Every once in a while, you have the opportunity to hear a great speech – one where you are hanging on the speaker’s every word and you know you won’t forget a single word because it will impact you personally. Yesterday, Dr. Ned Laff opened his class at Columbia College by talking about the significance in his own life of today’s anniversary of the March on Washington. As he drove back from D.C. to Chicago, he reflected on Martin Luther King, Jr.’s speech and how he could and would work toward equality and community engagement.  

In my humble opinion, the real impact of that historic speech on Dr. Laff is that, as the Director of the Center for Engaged Learning at Columbia College, he is now inspiring young people to give back, to find their place in the community, to make an impact on someone else’s life. Some of those young people in his class are volunteering with Palmetto Place this semester and we’re excited to watch what they will do.


Dr. Laff pointed out that we’ve all heard and are intimately familiar with the end of Dr. King’s speech, “I have a dream.”


But are you familiar with the fourth paragraph?


In a sense we've come to our nation's capital to cash a check.
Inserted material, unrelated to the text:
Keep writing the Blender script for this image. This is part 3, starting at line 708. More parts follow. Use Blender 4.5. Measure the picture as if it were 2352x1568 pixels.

When the architects of our republic wrote the magnificent words of the Constitution and the Declaration of Independence, they were signing a promissory note to which every American was to fall heir. This note was a promise that all men, yes, black men as well as white men, would be guaranteed the "unalienable Rights" of "Life, Liberty and the pursuit of Happiness." It is obvious today that America has defaulted on this promissory note, insofar as her citizens of color are concerned. Instead of honoring this sacred obligation, America has given the Negro people a bad check, a check which has come back marked "insufficient funds."


Dr. Laff pointed out South Carolina’s place in the country – on the bottom of many lists. And Richland County’s place in our state – also on the bottom of many lists. He challenged his students to make a difference in their own zip code, to find a place where they can use their talents to impact a life.
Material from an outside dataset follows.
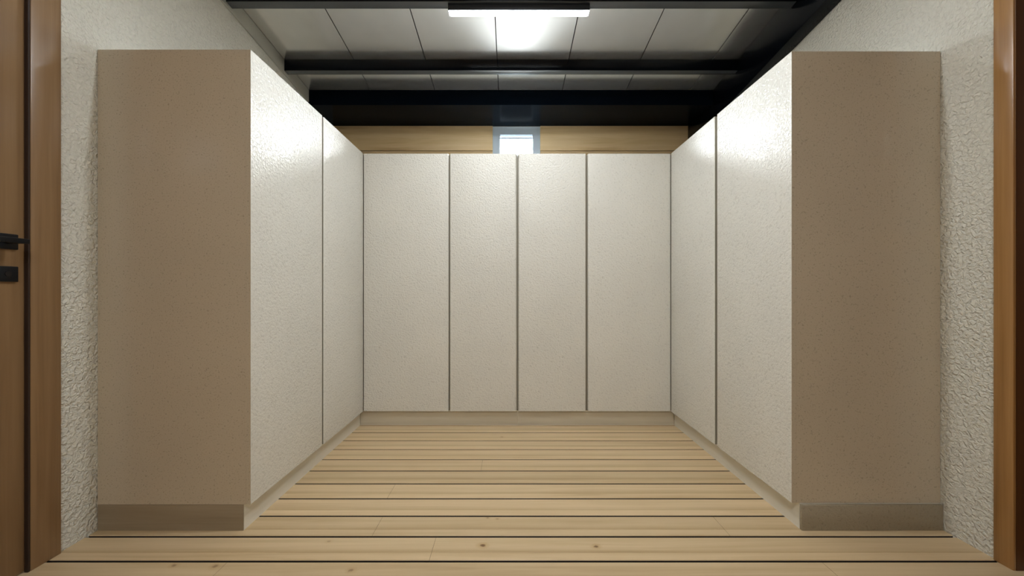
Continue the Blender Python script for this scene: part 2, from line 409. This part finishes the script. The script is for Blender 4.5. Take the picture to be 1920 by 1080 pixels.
# back run
yf = 2.79
for (bx0, bx1, px0, px1, doors, label) in (
    (XL + 0.002, 0.0545, -1.1620, 0.0545, [(-1.1285, -0.4765, 0.002, 0.006), (-0.4640, 0.0480, 0.004, 0.016)], 'tall cream two-door cabinet on the far wall, left of the centre joint'),
    (0.0555, XR - 0.002, 0.0555, 1.2680, [(0.0610, 0.5790, 0.012, 0.004), (0.5970, 1.2315, 0.009, 0.002)], 'tall cream two-door cabinet on the far wall, right of the centre joint')):
    t = thing('tall_cabinet', label, 'cabinet', ((px0 + px1) / 2, yf, 0), 'tall cream fitted cabinets')
    bm = B(); box(bm, bx0, bx1, 2.812, 3.46, Z0, Z1 - 0.002); carcass_front(bm, 1, -1); obj('carcass', bm, [M['carcass'], M['shade']], t)
    bm = B(); box(bm, px0, px1, 2.811, 2.83, 0, Z0 - 0.001); obj('plinth', bm, M['plinth'], t)
    for (x0, x1, rl, rr) in doors:
        bm = B(); front_y(bm, x0, x1, yf, 0.021, Z0, Z1, rl, rr); obj('door', bm, M['door'], t)

# ------------------------------------------------------------------ the two wooden doors on the side walls
d = bpy.data.objects.new('door_1', None); C.objects.link(d); d.location = (XL, LD1, 0); d['_w'] = tuple(d.location)
struct(d, 'oak door and frame with black lever handle and lock plate', 'door')
bm = B()
tx = XL + 0.012
box(bm, XL + 0.001, tx, LD1 - 0.004, 1.444, 0, LDH + 0.09, 0, 0.002)
box(bm, XL + 0.001, tx, LD0 - 0.09, LD0 + 0.002, 0, LDH + 0.09, 0, 0.002)
box(bm, XL + 0.001, tx, LD0 + 0.002, LD1 - 0.004, LDH - 0.004, LDH + 0.09, 0, 0.002)
obj('door_frame', bm, M['oak'], d)
bm = B(); box(bm, XL - 0.15, XL, LD1 - 0.004, LD1 + 0.018, 0, LDH); box(bm, XL - 0.15, XL, LD0 - 0.001, LD0 + 0.002, 0, LDH); obj('door_jamb', bm, M['oak_shaded'], d)
bm = B(); box(bm, XL - 0.05, XL - 0.004, LD0 + 0.006, LD1 - 0.008, 0.006, LDH - 0.006, 0, 0.002); obj('door_leaf', bm, M['oak'], d)
bm = B(); box(bm, XL - 0.004, XL + 0.010, LD1 - 0.0105, LD1 - 0.0045, 0.0, LDH); obj('door_gap_shade', bm, M['gap_shade'], d)  # dark strip added as the shade beside the leaf
dx = XL - 0.004
hz = EYE + 0.1725; hy = 1.2957
bm = B(); box(bm, dx, dx + 0.010, hy - 0.0275, hy + 0.0275, hz - 0.0275, hz + 0.0275, 0, 0.002)
hd = obj('door_handle', bm, M['matblack'], d)
bm = B(); cyl(bm, (dx + 0.010, hy, hz), (dx + 0.070, hy, hz), 0.009)
box(bm, dx + 0.062, dx + 0.076, hy - 0.13, hy + 0.010, hz - 0.009, hz + 0.009, 0, 0.002); obj('lever', bm, M['matblack'], hd)
kz = EYE + 0.056
bm = B(); box(bm, dx, dx + 0.010, hy - 0.0275, hy + 0.0275, kz - 0.0275, kz + 0.0275, 0, 0.002)
kp = obj('lock_plate', bm, M['matblack'], d)
bm = B(); cyl(bm, (dx + 0.0095, hy, kz), (dx + 0.0115, hy, kz), 0.009); obj('keyhole', bm, M['gap'], kp)

d = bpy.data.objects.new('door_2', None); C.objects.link(d); d.location = (XR, RD1, 0); d['_w'] = tuple(d.location)
struct(d, 'reddish oak door frame with a dark recess and no handle in view', 'door')
bm = B()
tx = XR - 0.012
box(bm, tx, XR - 0.001, RD1, 1.410, 0, RDH + 0.06, 0, 0.002)
box(bm, tx, XR - 0.001, RD0 - 0.06, RD0, 0, RDH + 0.06, 0, 0.002)
box(bm, tx, XR - 0.001, RD0, RD1, RDH, RDH + 0.06, 0, 0.002)
obj('door_frame', bm, M['oak_r'], d)
bm = B(); box(bm, XR, XR + 0.14, RD1, RD1 + 0.018, 0, RDH); box(bm, XR, XR + 0.14, RD0, RD0 + 0.003, 0, RDH); obj('door_jamb', bm, M['oak_shaded'], d)
bm = B(); box(bm, XR + 0.075, XR + 0.115, RD0 + 0.006, RD1 - 0.004, 0.006, RDH - 0.006, 0, 0.002); obj('door_leaf', bm, M['oak_shaded'], d)

for o in bpy.data.objects:
    if '_w' in o: del o['_w']

# ------------------------------------------------------------------ light
def area(name, loc, rot, sx, sy, power, col, spread=180):
    l = bpy.data.lights.new(name, 'AREA'); l.shape = 'RECTANGLE'; l.size = sx; l.size_y = sy; l.energy = power; l.color = col
    l.spread = math.radians(spread)
    o = bpy.data.objects.new(name, l); C.objects.link(o); o.location = loc; o.rotation_euler = rot
    return o
# daylight outside the window
area('window_daylight', (0.06, YB + 0.95, EYE + 2.2), (math.radians(-65), 0, 0), 2.2, 1.4, 1450, (0.88, 0.95, 1.0))
# unseen fill light added above the view to brighten doors and floor
area('added_overhead_fill', (0.054, 1.645, EYE + 1.84), (0, 0, 0), 0.9, 0.06, 23, (0.89, 0.95, 1.0))
# unseen fill light added behind the camera for the near end
area('added_rear_fill', (0.0, -0.7, 2.85), (math.radians(8), 0, 0), 1.0, 0.5, 38, (0.95, 0.97, 1.0))
wd = bpy.data.worlds.new('World'); sc.world = wd; wd.use_nodes = True
bg = wd.node_tree.nodes['Background']; 
wt = wd.node_tree
sepw = node(wt, 'ShaderNodeSeparateXYZ'); wt.links.new(node(wt, 'ShaderNodeTexCoord').outputs['Generated'], sepw.inputs[0])
wt.links.new(ramp(wt, sepw.outputs[2], [(0.0, (0.25, 0.27, 0.25, 1)), (0.06, (8, 8.8, 9.5, 1))]), bg.inputs[0])
bg.inputs[1].default_value = 1.0

# ------------------------------------------------------------------ camera
cam = bpy.data.cameras.new('Camera'); co = bpy.data.objects.new('Camera', cam); C.objects.link(co)
co.location = (0, 0, EYE); co.rotation_euler = (math.radians(90), 0, 0)
cam.sensor_width = 36; cam.lens = 680 / 1920 * 36; cam.clip_start = 0.02
cam.shift_x = 3 / 1920; cam.shift_y = 3 / 1920
sc.camera = co
sc.view_settings.view_transform = 'Standard'
sc.view_settings.look = 'None'
sc.view_settings.exposure = 0.10
sc.cycles.use_denoising = True
sc.cycles.max_bounces = 10
sc.cycles.diffuse_bounces = 6
sc.cycles.glossy_bounces = 5
sc.cycles.sample_clamp_indirect = 6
We are thrilled to have these inspired students with us this semester – and honored to have heard Dr. Laff speak. He reminded us of Palmetto Place’s role as well. We serve children of every color, from every background and we bring all of those kids together as brothers and sisters.

Today is a historic marker in our country and today also holds special meaning at Palmetto Place. Today, we will take a teenager to college. She’s worked incredibly hard to get to this moment. From the college application to the financial aid forms to the residence hall applications, she has done this on her own. She has earned this day.
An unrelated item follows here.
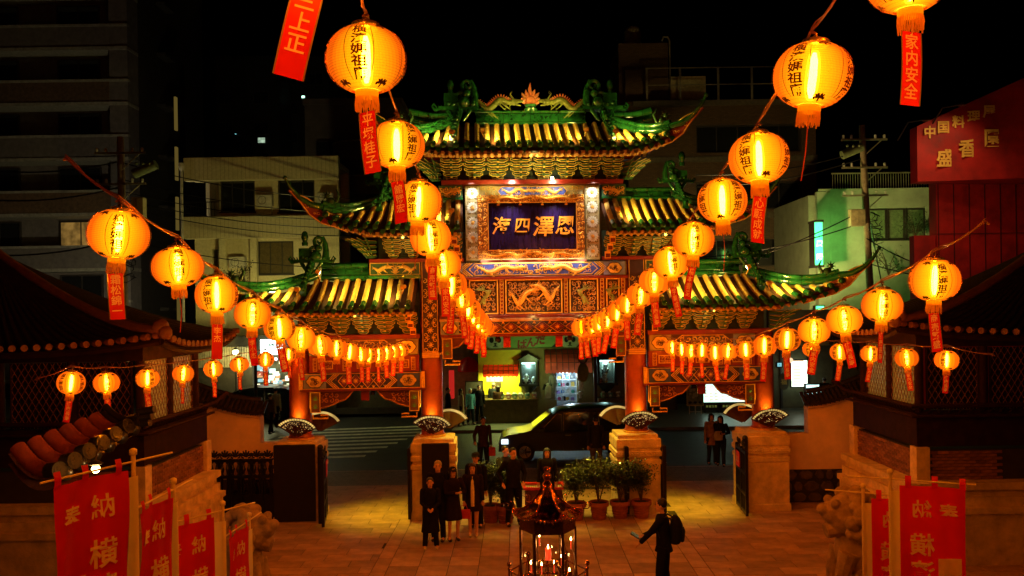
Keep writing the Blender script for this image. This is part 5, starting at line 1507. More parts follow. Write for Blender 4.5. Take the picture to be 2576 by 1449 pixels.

Today, we will unpack a very loaded vehicle with everything she needs to start her freshman year. We will help her set up her new room, we’ll make her bed, we’ll probably make a run to Target for the things we forgot. We’ll help her start her new life and we’ll cry as we hug her goodbye. We’ll do all the things every parent does when they take their own kid to college.


We could not possibly be more proud to count this young lady as a graduate of Palmetto Place. We hope you’ll be with us in spirit today as we help her start this journey.


So what is the role we play? To inspire kids, to show them a great childhood, to help them graduate from high school, to show them equality. It takes so many of you to help us achieve these things for the Palmetto Place kids – thank you! Thank you for helping us make milestones for kids of every age, every color, every background.